• Information shown:
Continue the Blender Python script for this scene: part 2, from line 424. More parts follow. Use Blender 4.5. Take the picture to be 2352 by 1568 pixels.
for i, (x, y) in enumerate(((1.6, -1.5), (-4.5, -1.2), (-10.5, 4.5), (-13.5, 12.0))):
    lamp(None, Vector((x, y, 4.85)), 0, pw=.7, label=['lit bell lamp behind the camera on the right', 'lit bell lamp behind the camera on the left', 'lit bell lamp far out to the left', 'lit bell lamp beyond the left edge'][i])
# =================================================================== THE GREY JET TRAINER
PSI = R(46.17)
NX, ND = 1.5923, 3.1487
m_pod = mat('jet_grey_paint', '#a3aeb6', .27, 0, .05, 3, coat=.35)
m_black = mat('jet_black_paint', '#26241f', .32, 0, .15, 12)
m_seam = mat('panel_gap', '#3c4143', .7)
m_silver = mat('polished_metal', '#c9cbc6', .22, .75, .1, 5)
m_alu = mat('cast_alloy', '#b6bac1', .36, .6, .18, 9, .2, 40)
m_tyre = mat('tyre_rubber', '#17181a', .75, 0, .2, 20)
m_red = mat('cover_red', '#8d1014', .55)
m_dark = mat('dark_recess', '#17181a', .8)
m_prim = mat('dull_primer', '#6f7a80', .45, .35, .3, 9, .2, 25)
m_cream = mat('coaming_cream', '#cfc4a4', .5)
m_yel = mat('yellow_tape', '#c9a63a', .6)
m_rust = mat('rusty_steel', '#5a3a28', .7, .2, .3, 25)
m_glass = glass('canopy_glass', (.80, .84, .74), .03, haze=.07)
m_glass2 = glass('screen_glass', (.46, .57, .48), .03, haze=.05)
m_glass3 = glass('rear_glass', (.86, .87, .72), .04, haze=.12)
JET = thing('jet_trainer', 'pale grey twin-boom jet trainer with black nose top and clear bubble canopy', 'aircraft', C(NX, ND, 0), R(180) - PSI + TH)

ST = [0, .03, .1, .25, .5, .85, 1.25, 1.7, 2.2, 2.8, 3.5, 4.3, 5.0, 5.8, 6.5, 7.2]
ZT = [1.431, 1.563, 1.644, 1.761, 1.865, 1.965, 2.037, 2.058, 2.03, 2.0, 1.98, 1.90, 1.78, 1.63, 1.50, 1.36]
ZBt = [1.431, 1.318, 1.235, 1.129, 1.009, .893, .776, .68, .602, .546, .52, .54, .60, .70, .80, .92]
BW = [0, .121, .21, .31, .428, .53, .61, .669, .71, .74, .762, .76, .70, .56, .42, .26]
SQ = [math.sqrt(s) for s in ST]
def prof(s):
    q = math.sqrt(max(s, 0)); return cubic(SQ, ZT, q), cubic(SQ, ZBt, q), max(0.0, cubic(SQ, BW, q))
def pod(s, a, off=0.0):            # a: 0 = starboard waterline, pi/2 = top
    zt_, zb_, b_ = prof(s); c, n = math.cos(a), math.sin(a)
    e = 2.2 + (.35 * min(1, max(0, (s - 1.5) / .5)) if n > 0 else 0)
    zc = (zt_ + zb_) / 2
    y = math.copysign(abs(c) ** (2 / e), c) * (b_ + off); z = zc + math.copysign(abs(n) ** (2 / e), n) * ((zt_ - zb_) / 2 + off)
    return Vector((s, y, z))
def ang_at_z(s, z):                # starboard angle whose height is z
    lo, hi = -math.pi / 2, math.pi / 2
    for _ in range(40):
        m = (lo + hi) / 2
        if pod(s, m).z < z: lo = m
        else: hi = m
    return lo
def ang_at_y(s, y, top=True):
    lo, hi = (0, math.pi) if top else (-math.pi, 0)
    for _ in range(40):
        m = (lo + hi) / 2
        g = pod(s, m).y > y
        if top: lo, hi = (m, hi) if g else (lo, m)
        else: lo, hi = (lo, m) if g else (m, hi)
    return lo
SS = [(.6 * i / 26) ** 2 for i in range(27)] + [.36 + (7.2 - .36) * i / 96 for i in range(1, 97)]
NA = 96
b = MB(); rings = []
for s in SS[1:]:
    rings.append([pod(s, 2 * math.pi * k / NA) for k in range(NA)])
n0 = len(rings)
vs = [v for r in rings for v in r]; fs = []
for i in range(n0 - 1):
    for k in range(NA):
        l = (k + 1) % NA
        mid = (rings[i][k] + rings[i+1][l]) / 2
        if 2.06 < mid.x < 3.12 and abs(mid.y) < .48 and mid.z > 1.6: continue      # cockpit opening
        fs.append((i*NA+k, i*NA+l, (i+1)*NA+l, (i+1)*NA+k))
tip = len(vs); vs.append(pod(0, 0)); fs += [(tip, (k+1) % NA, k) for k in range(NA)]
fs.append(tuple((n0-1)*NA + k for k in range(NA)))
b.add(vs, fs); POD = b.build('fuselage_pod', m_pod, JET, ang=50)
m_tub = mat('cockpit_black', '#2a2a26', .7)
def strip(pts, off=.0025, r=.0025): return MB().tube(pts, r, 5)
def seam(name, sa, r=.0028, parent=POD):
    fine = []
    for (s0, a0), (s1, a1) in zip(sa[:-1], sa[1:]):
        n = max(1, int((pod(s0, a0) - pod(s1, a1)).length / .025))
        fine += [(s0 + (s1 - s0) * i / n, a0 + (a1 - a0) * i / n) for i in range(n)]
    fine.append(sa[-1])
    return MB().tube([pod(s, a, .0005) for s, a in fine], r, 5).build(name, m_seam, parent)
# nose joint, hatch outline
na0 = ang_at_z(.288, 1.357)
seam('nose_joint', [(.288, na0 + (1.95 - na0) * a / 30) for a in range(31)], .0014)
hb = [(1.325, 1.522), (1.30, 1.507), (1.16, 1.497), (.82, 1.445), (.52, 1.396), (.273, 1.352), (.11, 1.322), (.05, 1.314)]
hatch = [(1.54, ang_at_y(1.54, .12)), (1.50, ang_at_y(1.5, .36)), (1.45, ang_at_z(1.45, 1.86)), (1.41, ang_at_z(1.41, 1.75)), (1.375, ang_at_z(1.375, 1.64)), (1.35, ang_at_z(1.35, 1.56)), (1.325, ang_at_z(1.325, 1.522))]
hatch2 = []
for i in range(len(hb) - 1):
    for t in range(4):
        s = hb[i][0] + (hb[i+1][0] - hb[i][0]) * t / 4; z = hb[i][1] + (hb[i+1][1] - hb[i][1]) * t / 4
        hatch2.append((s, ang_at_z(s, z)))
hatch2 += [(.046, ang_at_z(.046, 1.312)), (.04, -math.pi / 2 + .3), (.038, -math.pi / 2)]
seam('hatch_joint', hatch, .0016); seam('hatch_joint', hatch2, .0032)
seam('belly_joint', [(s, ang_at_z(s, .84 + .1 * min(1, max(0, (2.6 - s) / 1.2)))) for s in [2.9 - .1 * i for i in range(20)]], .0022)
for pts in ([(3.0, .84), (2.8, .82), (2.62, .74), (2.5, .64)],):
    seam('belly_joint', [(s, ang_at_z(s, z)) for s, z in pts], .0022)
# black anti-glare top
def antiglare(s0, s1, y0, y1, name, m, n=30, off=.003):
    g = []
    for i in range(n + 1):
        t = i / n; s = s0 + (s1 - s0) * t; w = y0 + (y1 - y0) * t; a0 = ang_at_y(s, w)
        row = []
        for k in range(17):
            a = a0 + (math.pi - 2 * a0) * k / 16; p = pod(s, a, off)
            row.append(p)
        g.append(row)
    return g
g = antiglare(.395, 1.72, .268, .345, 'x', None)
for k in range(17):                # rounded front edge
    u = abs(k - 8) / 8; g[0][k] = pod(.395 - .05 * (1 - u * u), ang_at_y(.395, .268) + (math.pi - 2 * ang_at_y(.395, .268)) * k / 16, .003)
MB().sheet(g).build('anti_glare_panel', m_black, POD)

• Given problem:
Type out the whole listing above again, exactly as it stands.

• Task result:
Continue the Blender Python script for this scene: part 2, from line 424. More parts follow. Use Blender 4.5. Take the picture to be 2352 by 1568 pixels.
for i, (x, y) in enumerate(((1.6, -1.5), (-4.5, -1.2), (-10.5, 4.5), (-13.5, 12.0))):
    lamp(None, Vector((x, y, 4.85)), 0, pw=.7, label=['lit bell lamp behind the camera on the right', 'lit bell lamp behind the camera on the left', 'lit bell lamp far out to the left', 'lit bell lamp beyond the left edge'][i])
# =================================================================== THE GREY JET TRAINER
PSI = R(46.17)
NX, ND = 1.5923, 3.1487
m_pod = mat('jet_grey_paint', '#a3aeb6', .27, 0, .05, 3, coat=.35)
m_black = mat('jet_black_paint', '#26241f', .32, 0, .15, 12)
m_seam = mat('panel_gap', '#3c4143', .7)
m_silver = mat('polished_metal', '#c9cbc6', .22, .75, .1, 5)
m_alu = mat('cast_alloy', '#b6bac1', .36, .6, .18, 9, .2, 40)
m_tyre = mat('tyre_rubber', '#17181a', .75, 0, .2, 20)
m_red = mat('cover_red', '#8d1014', .55)
m_dark = mat('dark_recess', '#17181a', .8)
m_prim = mat('dull_primer', '#6f7a80', .45, .35, .3, 9, .2, 25)
m_cream = mat('coaming_cream', '#cfc4a4', .5)
m_yel = mat('yellow_tape', '#c9a63a', .6)
m_rust = mat('rusty_steel', '#5a3a28', .7, .2, .3, 25)
m_glass = glass('canopy_glass', (.80, .84, .74), .03, haze=.07)
m_glass2 = glass('screen_glass', (.46, .57, .48), .03, haze=.05)
m_glass3 = glass('rear_glass', (.86, .87, .72), .04, haze=.12)
JET = thing('jet_trainer', 'pale grey twin-boom jet trainer with black nose top and clear bubble canopy', 'aircraft', C(NX, ND, 0), R(180) - PSI + TH)

ST = [0, .03, .1, .25, .5, .85, 1.25, 1.7, 2.2, 2.8, 3.5, 4.3, 5.0, 5.8, 6.5, 7.2]
ZT = [1.431, 1.563, 1.644, 1.761, 1.865, 1.965, 2.037, 2.058, 2.03, 2.0, 1.98, 1.90, 1.78, 1.63, 1.50, 1.36]
ZBt = [1.431, 1.318, 1.235, 1.129, 1.009, .893, .776, .68, .602, .546, .52, .54, .60, .70, .80, .92]
BW = [0, .121, .21, .31, .428, .53, .61, .669, .71, .74, .762, .76, .70, .56, .42, .26]
SQ = [math.sqrt(s) for s in ST]
def prof(s):
    q = math.sqrt(max(s, 0)); return cubic(SQ, ZT, q), cubic(SQ, ZBt, q), max(0.0, cubic(SQ, BW, q))
def pod(s, a, off=0.0):            # a: 0 = starboard waterline, pi/2 = top
    zt_, zb_, b_ = prof(s); c, n = math.cos(a), math.sin(a)
    e = 2.2 + (.35 * min(1, max(0, (s - 1.5) / .5)) if n > 0 else 0)
    zc = (zt_ + zb_) / 2
    y = math.copysign(abs(c) ** (2 / e), c) * (b_ + off); z = zc + math.copysign(abs(n) ** (2 / e), n) * ((zt_ - zb_) / 2 + off)
    return Vector((s, y, z))
def ang_at_z(s, z):                # starboard angle whose height is z
    lo, hi = -math.pi / 2, math.pi / 2
    for _ in range(40):
        m = (lo + hi) / 2
        if pod(s, m).z < z: lo = m
        else: hi = m
    return lo
def ang_at_y(s, y, top=True):
    lo, hi = (0, math.pi) if top else (-math.pi, 0)
    for _ in range(40):
        m = (lo + hi) / 2
        g = pod(s, m).y > y
        if top: lo, hi = (m, hi) if g else (lo, m)
        else: lo, hi = (lo, m) if g else (m, hi)
    return lo
SS = [(.6 * i / 26) ** 2 for i in range(27)] + [.36 + (7.2 - .36) * i / 96 for i in range(1, 97)]
NA = 96
b = MB(); rings = []
for s in SS[1:]:
    rings.append([pod(s, 2 * math.pi * k / NA) for k in range(NA)])
n0 = len(rings)
vs = [v for r in rings for v in r]; fs = []
for i in range(n0 - 1):
    for k in range(NA):
        l = (k + 1) % NA
        mid = (rings[i][k] + rings[i+1][l]) / 2
        if 2.06 < mid.x < 3.12 and abs(mid.y) < .48 and mid.z > 1.6: continue      # cockpit opening
        fs.append((i*NA+k, i*NA+l, (i+1)*NA+l, (i+1)*NA+k))
tip = len(vs); vs.append(pod(0, 0)); fs += [(tip, (k+1) % NA, k) for k in range(NA)]
fs.append(tuple((n0-1)*NA + k for k in range(NA)))
b.add(vs, fs); POD = b.build('fuselage_pod', m_pod, JET, ang=50)
m_tub = mat('cockpit_black', '#2a2a26', .7)
def strip(pts, off=.0025, r=.0025): return MB().tube(pts, r, 5)
def seam(name, sa, r=.0028, parent=POD):
    fine = []
    for (s0, a0), (s1, a1) in zip(sa[:-1], sa[1:]):
        n = max(1, int((pod(s0, a0) - pod(s1, a1)).length / .025))
        fine += [(s0 + (s1 - s0) * i / n, a0 + (a1 - a0) * i / n) for i in range(n)]
    fine.append(sa[-1])
    return MB().tube([pod(s, a, .0005) for s, a in fine], r, 5).build(name, m_seam, parent)
# nose joint, hatch outline
na0 = ang_at_z(.288, 1.357)
seam('nose_joint', [(.288, na0 + (1.95 - na0) * a / 30) for a in range(31)], .0014)
hb = [(1.325, 1.522), (1.30, 1.507), (1.16, 1.497), (.82, 1.445), (.52, 1.396), (.273, 1.352), (.11, 1.322), (.05, 1.314)]
hatch = [(1.54, ang_at_y(1.54, .12)), (1.50, ang_at_y(1.5, .36)), (1.45, ang_at_z(1.45, 1.86)), (1.41, ang_at_z(1.41, 1.75)), (1.375, ang_at_z(1.375, 1.64)), (1.35, ang_at_z(1.35, 1.56)), (1.325, ang_at_z(1.325, 1.522))]
hatch2 = []
for i in range(len(hb) - 1):
    for t in range(4):
        s = hb[i][0] + (hb[i+1][0] - hb[i][0]) * t / 4; z = hb[i][1] + (hb[i+1][1] - hb[i][1]) * t / 4
        hatch2.append((s, ang_at_z(s, z)))
hatch2 += [(.046, ang_at_z(.046, 1.312)), (.04, -math.pi / 2 + .3), (.038, -math.pi / 2)]
seam('hatch_joint', hatch, .0016); seam('hatch_joint', hatch2, .0032)
seam('belly_joint', [(s, ang_at_z(s, .84 + .1 * min(1, max(0, (2.6 - s) / 1.2)))) for s in [2.9 - .1 * i for i in range(20)]], .0022)
for pts in ([(3.0, .84), (2.8, .82), (2.62, .74), (2.5, .64)],):
    seam('belly_joint', [(s, ang_at_z(s, z)) for s, z in pts], .0022)
# black anti-glare top
def antiglare(s0, s1, y0, y1, name, m, n=30, off=.003):
    g = []
    for i in range(n + 1):
        t = i / n; s = s0 + (s1 - s0) * t; w = y0 + (y1 - y0) * t; a0 = ang_at_y(s, w)
        row = []
        for k in range(17):
            a = a0 + (math.pi - 2 * a0) * k / 16; p = pod(s, a, off)
            row.append(p)
        g.append(row)
    return g
g = antiglare(.395, 1.72, .268, .345, 'x', None)
for k in range(17):                # rounded front edge
    u = abs(k - 8) / 8; g[0][k] = pod(.395 - .05 * (1 - u * u), ang_at_y(.395, .268) + (math.pi - 2 * ang_at_y(.395, .268)) * k / 16, .003)
MB().sheet(g).build('anti_glare_panel', m_black, POD)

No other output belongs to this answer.